Task data ▸
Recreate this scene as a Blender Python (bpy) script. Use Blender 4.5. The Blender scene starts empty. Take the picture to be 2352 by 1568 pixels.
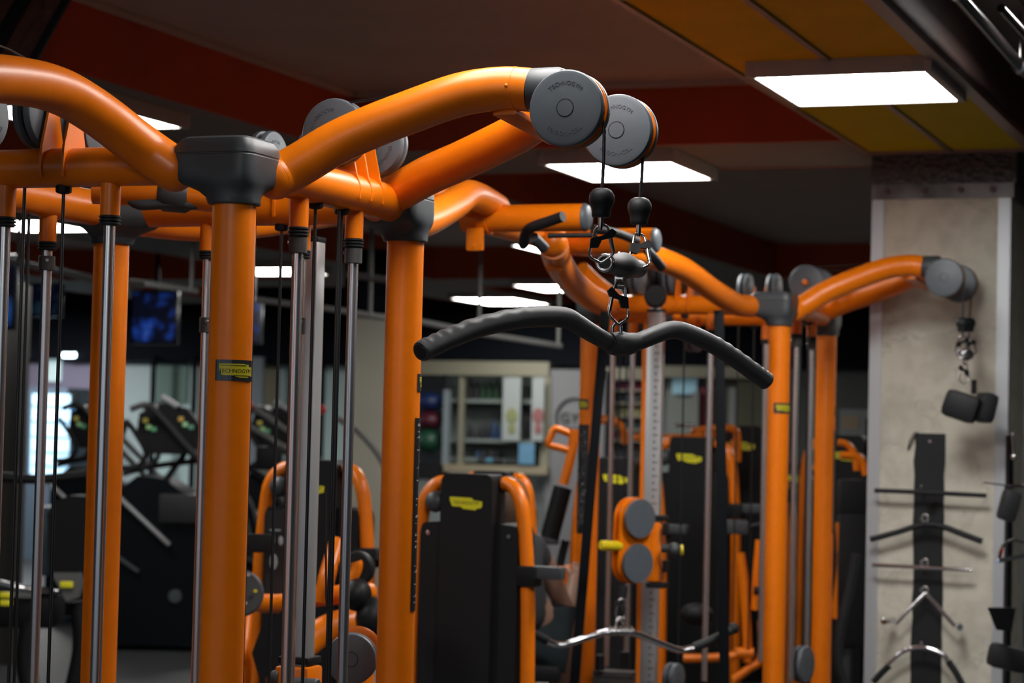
import bpy, bmesh, math, random
from mathutils import Vector, Matrix, noise
random.seed(7)
D = bpy.data
# ------------------------------------------------------------------ camera
F_PX = 5000.0; PITCH = math.atan(194.0/5000.0); ROLL = math.radians(1.35); CAMZ = 1.6
cp, sp = math.cos(PITCH), math.sin(PITCH)
fwd = Vector((0, cp, sp)); r0 = Vector((1, 0, 0)); u0 = Vector((0, -sp, cp))
rgt = r0*math.cos(ROLL) + u0*math.sin(ROLL); up = -r0*math.sin(ROLL) + u0*math.cos(ROLL)
cd = D.cameras.new('camera'); cam = D.objects.new('camera', cd)
bpy.context.scene.collection.objects.link(cam)
cd.sensor_width = 36.0; cd.lens = F_PX/2352.0*36.0; cd.clip_end = 200; cd.clip_start = 0.05
M = Matrix.Identity(4)
for i in range(3):
    M[i][0] = rgt[i]; M[i][1] = up[i]; M[i][2] = -fwd[i]
M[2][3] = CAMZ
cam.matrix_world = M
cd.dof.use_dof = True; cd.dof.focus_distance = 4.62; cd.dof.aperture_fstop = 4.8
sc = bpy.context.scene
sc.camera = cam
sc.view_settings.view_transform = 'Standard'; sc.view_settings.look = 'None'
sc.view_settings.gamma = 1.0; sc.view_settings.use_curve_mapping = False
sc.view_settings.exposure = -0.2
# ------------------------------------------------------------------ world: a windowless hall, almost no ambient
w = D.worlds.new('world'); sc.world = w; w.use_nodes = True
w.node_tree.nodes['Background'].inputs[0].default_value = (0.55, 0.62, 0.8, 1)
w.node_tree.nodes['Background'].inputs[1].default_value = 0.01
LAMP = 31.0            # radiance of the ceiling panels

# pixel of the 2352x1568 frame + world depth -> point
def ray(px, py):
    return fwd + rgt*((px-1176.0)/F_PX) + up*((784.0-py)/F_PX)
def W(px, py, Y):
    d = ray(px, py); t = Y/d.y
    return Vector((0, 0, CAMZ)) + d*t
TH = math.radians(21.0)
A_ = Vector((math.cos(TH), -math.sin(TH), 0)); B_ = Vector((math.sin(TH), math.cos(TH), 0))
def R(s, t, z=0.0):                     # room frame: s along the windows wall, t into the room
    v = A_*s + B_*t; return Vector((v.x, v.y, z))
def onT(px, py, t):                     # point seen at a pixel on the wall plane t
    d = ray(px, py); k = t/(d.x*B_.x + d.y*B_.y)
    return Vector((0, 0, CAMZ)) + d*k
def onS(px, py, s):
    d = ray(px, py); k = s/(d.x*A_.x + d.y*A_.y)
    return Vector((0, 0, CAMZ)) + d*k
ROTR = -TH

# ------------------------------------------------------------------ tagging
def link(o):
    sc.collection.objects.link(o); return o
def tag(o, label=None, cat=None, group=None, kind=None):
    if label: o['label'] = label
    if cat: o['category'] = cat
    if group: o['group'] = group
    if kind: o['kind'] = kind
    return o
def thing(name, loc, label, cat, rz=0.0, group=None):
    o = D.objects.new(name, None); link(o); o.location = loc; o.rotation_euler = (0, 0, rz)
    o.empty_display_size = 0.1
    return tag(o, label, cat, group)
def tree_copy(o, parent=None):
    c = o.copy(); link(c)
    if parent is not None: c.parent = parent
    for ch in list(o.children): tree_copy(ch, c)
    return c

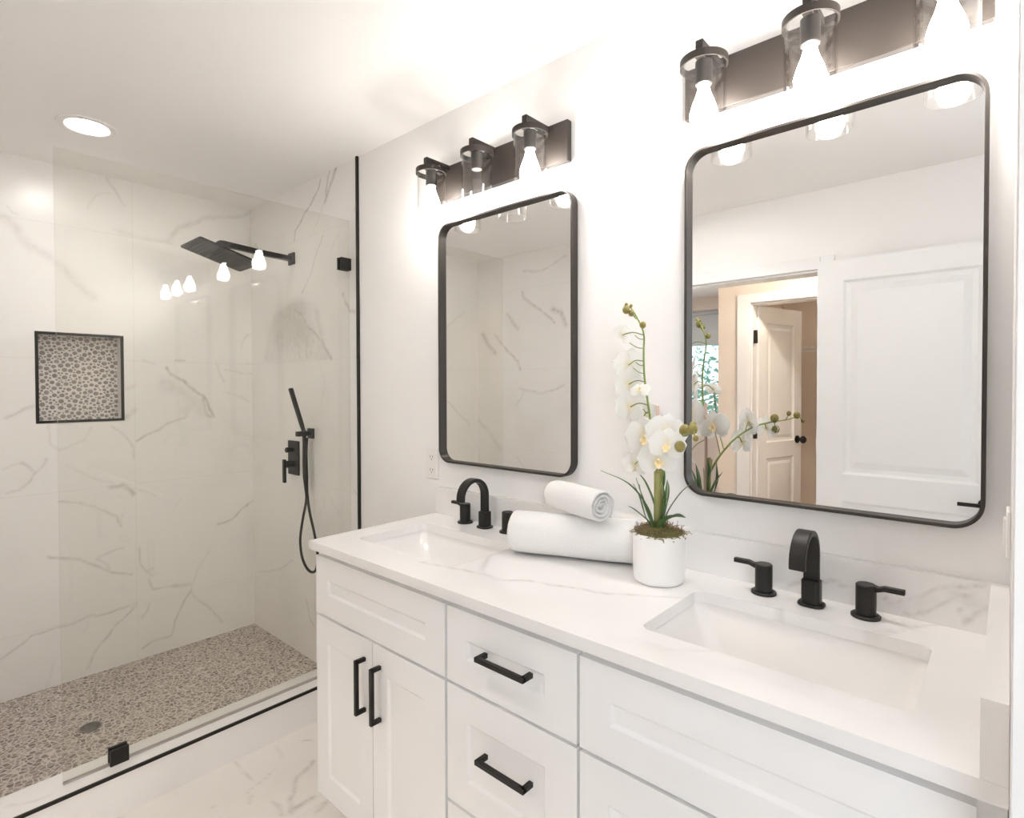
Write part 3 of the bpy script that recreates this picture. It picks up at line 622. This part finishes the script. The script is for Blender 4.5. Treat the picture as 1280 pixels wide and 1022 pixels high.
build('handle', B().tube([(-.953, -.0435, 1.192), (-.953, -.040, 1.165), (-.953, -.039, 1.13), (-.9525, -.038, 1.04), (-.952, -.036, .96), (-.951, -.034, .90), (-.950, -.033, .872)], [.012, .010, .0098, .0125, .013, .0085, .0065], 14), 'black', t, smooth=True)
hose = smoothpath([(-.950, -.033, .875), (-.953, -.036, .83), (-.968, -.045, .75), (-.984, -.05, .65), (-.962, -.052, .57), (-.918, -.052, .527), (-.872, -.05, .516), (-.832, -.05, .54), (-.818, -.05, .61), (-.850, -.047, .70), (-.905, -.042, .80), (-.955, -.026, .88), (-.974, -.018, .97), (-.98, -.016, 1.08), (-.972, -.016, 1.152)], 8)
build('hose', B().tube(hose, .0062, 10), 'black', t, smooth=True)

# valve
t = thing('shower_valve', (-1.13, 0, 1.04), 'rectangular black shower valve plate with a lever on the tiled wall', 'shower valve')
build('plate', B().box(-1.185, -1.075, -.010, 0, .953, 1.128), 'black', t, bevel=.003)
h = build('lever', B().box(-1.141, -1.119, -.062, -.050, .918, 1.036), 'black', t, bevel=.002)
build('lever_hub', B().lathe([(.018, -.009), (.018, -.051)], (-1.13, 0, 1.01), 20, 'y'), 'black', h, smooth=True, auto=40)
build('diverter_knob', B().lathe([(.010, -.009), (.010, -.03), (.013, -.031), (.013, -.046), (.011, -.048)], (-1.13, 0, 1.083), 20, 'y'), 'black', t, smooth=True, auto=40)

# ------------------------------------------------------------------ vanity
ZC0, ZC1 = .8998, .9255
YF, YBK = -.513, -.494
def bar_pull(b, p0, p1, out=.034, r=.0055):
    """square bar pull: two posts and a bar; runs from p0 to p1 on the front plane (y = YF)"""
    (xa, za), (xb, zb) = p0, p1
    if abs(xa - xb) < 1e-6: b.box(xa - r, xa + r, YF - out, YF - out + 2 * r, za, zb)
    else: b.box(xa, xb, YF - out, YF - out + 2 * r, za - r, za + r)
    for x, z in (p0, p1):
        if abs(xa - xb) < 1e-6: zz = z + (r if z == min(za, zb) else -r); b.box(x - r, x + r, YF - out + .002, YF - .0003, zz - r, zz + r)
        else: xx = x + (r if x == min(xa, xb) else -r); b.box(xx - r, xx + r, YF - out + .002, YF - .0003, z - r, z + r)
    return b
SH = [(0, 0), (.007, .0065)]
def shaker(name, x0, x1, z0, z1, px0, px1, pz0, pz1, parent):
    b = panel_front(B(), x0, x1, z0, z1, YF, YBK + .0005, [(px0, px1, pz0, pz1)], SH)
    return build(name, b, 'cab', parent, weld=True, bevel=.0012)
def carcass(x0, x1, parent, kick=(0, 0)):
    b = B().box(x0, x1, YBK, YBK + .018, .1326, ZC0 - .0005)
    b.box(x0, x0 + .016, YBK + .018, -.002, .1326, ZC0 - .0005).box(x1 - .016, x1, YBK + .018, -.002, .1326, ZC0 - .0005)
    b.box(x0 + .016, x1 - .016, YBK + .018, -.002, .1326, .150).box(x0 + .016, x1 - .016, -.012, -.002, .15, ZC0 - .0005)
    build('cabinet_body', b, 'cab', parent)
    build('toe_kick', B().box(x0 + kick[0], x1 - kick[1], -.425, -.41, .0003, .132).box(x0 + kick[0], x0 + kick[0] + .016, -.41, -.01, .0003, .132).box(x1 - kick[1] - .016, x1 - kick[1], -.41, -.01, .0003, .132), 'cab', parent)
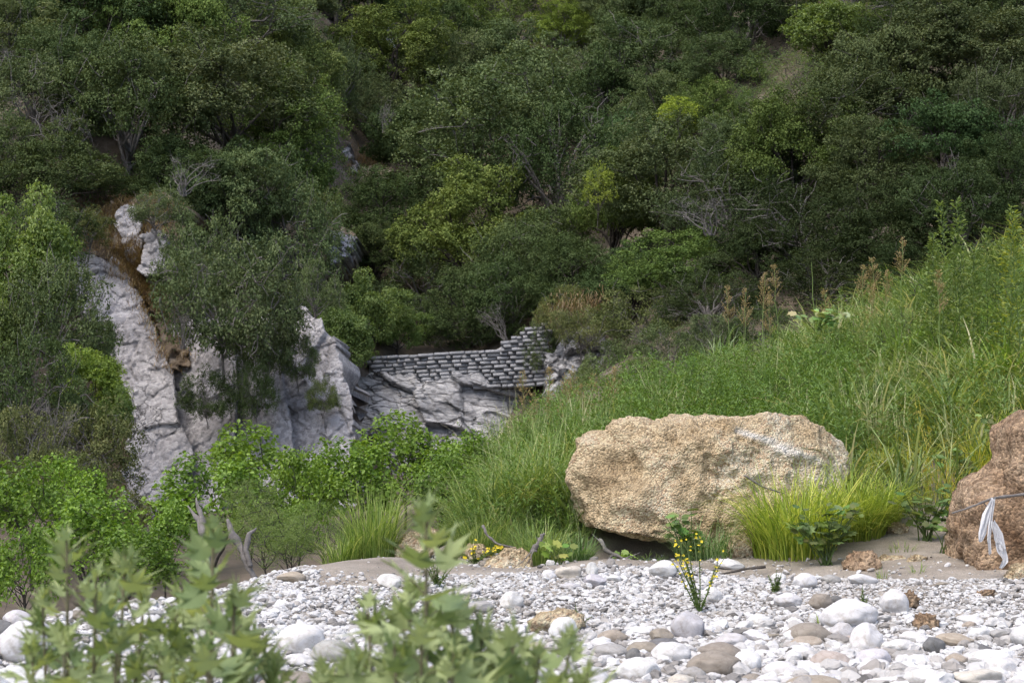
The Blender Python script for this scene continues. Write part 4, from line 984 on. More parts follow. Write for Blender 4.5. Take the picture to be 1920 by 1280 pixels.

What is asked ▸ Write out the listing above exactly as it stands, pictures excluded.

The completed task ▸
Recreate this scene as a Blender Python (bpy) script. Use Blender 4.5. The Blender scene starts empty. Take the picture to be 2352 by 1568 pixels.
import bpy, bmesh, math, random
from mathutils import Vector, Matrix, noise
random.seed(7)
D = bpy.data
# ------------------------------------------------------------------ camera
F_PX = 5000.0; PITCH = math.atan(194.0/5000.0); ROLL = math.radians(1.35); CAMZ = 1.6
cp, sp = math.cos(PITCH), math.sin(PITCH)
fwd = Vector((0, cp, sp)); r0 = Vector((1, 0, 0)); u0 = Vector((0, -sp, cp))
rgt = r0*math.cos(ROLL) + u0*math.sin(ROLL); up = -r0*math.sin(ROLL) + u0*math.cos(ROLL)
cd = D.cameras.new('camera'); cam = D.objects.new('camera', cd)
bpy.context.scene.collection.objects.link(cam)
cd.sensor_width = 36.0; cd.lens = F_PX/2352.0*36.0; cd.clip_end = 200; cd.clip_start = 0.05
M = Matrix.Identity(4)
for i in range(3):
    M[i][0] = rgt[i]; M[i][1] = up[i]; M[i][2] = -fwd[i]
M[2][3] = CAMZ
cam.matrix_world = M
cd.dof.use_dof = True; cd.dof.focus_distance = 4.62; cd.dof.aperture_fstop = 4.8
sc = bpy.context.scene
sc.camera = cam
sc.view_settings.view_transform = 'Standard'; sc.view_settings.look = 'None'
sc.view_settings.gamma = 1.0; sc.view_settings.use_curve_mapping = False
sc.view_settings.exposure = -0.2
# ------------------------------------------------------------------ world: a windowless hall, almost no ambient
w = D.worlds.new('world'); sc.world = w; w.use_nodes = True
w.node_tree.nodes['Background'].inputs[0].default_value = (0.55, 0.62, 0.8, 1)
w.node_tree.nodes['Background'].inputs[1].default_value = 0.01
LAMP = 31.0            # radiance of the ceiling panels

# pixel of the 2352x1568 frame + world depth -> point
def ray(px, py):
    return fwd + rgt*((px-1176.0)/F_PX) + up*((784.0-py)/F_PX)
def W(px, py, Y):
    d = ray(px, py); t = Y/d.y
    return Vector((0, 0, CAMZ)) + d*t
TH = math.radians(21.0)
A_ = Vector((math.cos(TH), -math.sin(TH), 0)); B_ = Vector((math.sin(TH), math.cos(TH), 0))
def R(s, t, z=0.0):                     # room frame: s along the windows wall, t into the room
    v = A_*s + B_*t; return Vector((v.x, v.y, z))
def onT(px, py, t):                     # point seen at a pixel on the wall plane t
    d = ray(px, py); k = t/(d.x*B_.x + d.y*B_.y)
    return Vector((0, 0, CAMZ)) + d*k
def onS(px, py, s):
    d = ray(px, py); k = s/(d.x*A_.x + d.y*A_.y)
    return Vector((0, 0, CAMZ)) + d*k
ROTR = -TH

# ------------------------------------------------------------------ tagging
def link(o):
    sc.collection.objects.link(o); return o
def tag(o, label=None, cat=None, group=None, kind=None):
    if label: o['label'] = label
    if cat: o['category'] = cat
    if group: o['group'] = group
    if kind: o['kind'] = kind
    return o
def thing(name, loc, label, cat, rz=0.0, group=None):
    o = D.objects.new(name, None); link(o); o.location = loc; o.rotation_euler = (0, 0, rz)
    o.empty_display_size = 0.1
    return tag(o, label, cat, group)
def tree_copy(o, parent=None):
    c = o.copy(); link(c)
    if parent is not None: c.parent = parent
    for ch in list(o.children): tree_copy(ch, c)
    return c

Write part 3 of the bpy script that recreates this picture. It picks up at line 622. This part finishes the script. The script is for Blender 4.5. Treat the picture as 1280 pixels wide and 1022 pixels high.
build('handle', B().tube([(-.953, -.0435, 1.192), (-.953, -.040, 1.165), (-.953, -.039, 1.13), (-.9525, -.038, 1.04), (-.952, -.036, .96), (-.951, -.034, .90), (-.950, -.033, .872)], [.012, .010, .0098, .0125, .013, .0085, .0065], 14), 'black', t, smooth=True)
hose = smoothpath([(-.950, -.033, .875), (-.953, -.036, .83), (-.968, -.045, .75), (-.984, -.05, .65), (-.962, -.052, .57), (-.918, -.052, .527), (-.872, -.05, .516), (-.832, -.05, .54), (-.818, -.05, .61), (-.850, -.047, .70), (-.905, -.042, .80), (-.955, -.026, .88), (-.974, -.018, .97), (-.98, -.016, 1.08), (-.972, -.016, 1.152)], 8)
build('hose', B().tube(hose, .0062, 10), 'black', t, smooth=True)

# valve
t = thing('shower_valve', (-1.13, 0, 1.04), 'rectangular black shower valve plate with a lever on the tiled wall', 'shower valve')
build('plate', B().box(-1.185, -1.075, -.010, 0, .953, 1.128), 'black', t, bevel=.003)
h = build('lever', B().box(-1.141, -1.119, -.062, -.050, .918, 1.036), 'black', t, bevel=.002)
build('lever_hub', B().lathe([(.018, -.009), (.018, -.051)], (-1.13, 0, 1.01), 20, 'y'), 'black', h, smooth=True, auto=40)
build('diverter_knob', B().lathe([(.010, -.009), (.010, -.03), (.013, -.031), (.013, -.046), (.011, -.048)], (-1.13, 0, 1.083), 20, 'y'), 'black', t, smooth=True, auto=40)

# ------------------------------------------------------------------ vanity
ZC0, ZC1 = .8998, .9255
YF, YBK = -.513, -.494
def bar_pull(b, p0, p1, out=.034, r=.0055):
    """square bar pull: two posts and a bar; runs from p0 to p1 on the front plane (y = YF)"""
    (xa, za), (xb, zb) = p0, p1
    if abs(xa - xb) < 1e-6: b.box(xa - r, xa + r, YF - out, YF - out + 2 * r, za, zb)
    else: b.box(xa, xb, YF - out, YF - out + 2 * r, za - r, za + r)
    for x, z in (p0, p1):
        if abs(xa - xb) < 1e-6: zz = z + (r if z == min(za, zb) else -r); b.box(x - r, x + r, YF - out + .002, YF - .0003, zz - r, zz + r)
        else: xx = x + (r if x == min(xa, xb) else -r); b.box(xx - r, xx + r, YF - out + .002, YF - .0003, z - r, z + r)
    return b
SH = [(0, 0), (.007, .0065)]
def shaker(name, x0, x1, z0, z1, px0, px1, pz0, pz1, parent):
    b = panel_front(B(), x0, x1, z0, z1, YF, YBK + .0005, [(px0, px1, pz0, pz1)], SH)
    return build(name, b, 'cab', parent, weld=True, bevel=.0012)
def carcass(x0, x1, parent, kick=(0, 0)):
    b = B().box(x0, x1, YBK, YBK + .018, .1326, ZC0 - .0005)
    b.box(x0, x0 + .016, YBK + .018, -.002, .1326, ZC0 - .0005).box(x1 - .016, x1, YBK + .018, -.002, .1326, ZC0 - .0005)
    b.box(x0 + .016, x1 - .016, YBK + .018, -.002, .1326, .150).box(x0 + .016, x1 - .016, -.012, -.002, .15, ZC0 - .0005)
    build('cabinet_body', b, 'cab', parent)
    build('toe_kick', B().box(x0 + kick[0], x1 - kick[1], -.425, -.41, .0003, .132).box(x0 + kick[0], x0 + kick[0] + .016, -.41, -.01, .0003, .132).box(x1 - kick[1] - .016, x1 - kick[1], -.41, -.01, .0003, .132), 'cab', parent)
The Blender Python script for this scene continues. Write part 4, from line 984 on. More parts follow. Write for Blender 4.5. Take the picture to be 1920 by 1280 pixels.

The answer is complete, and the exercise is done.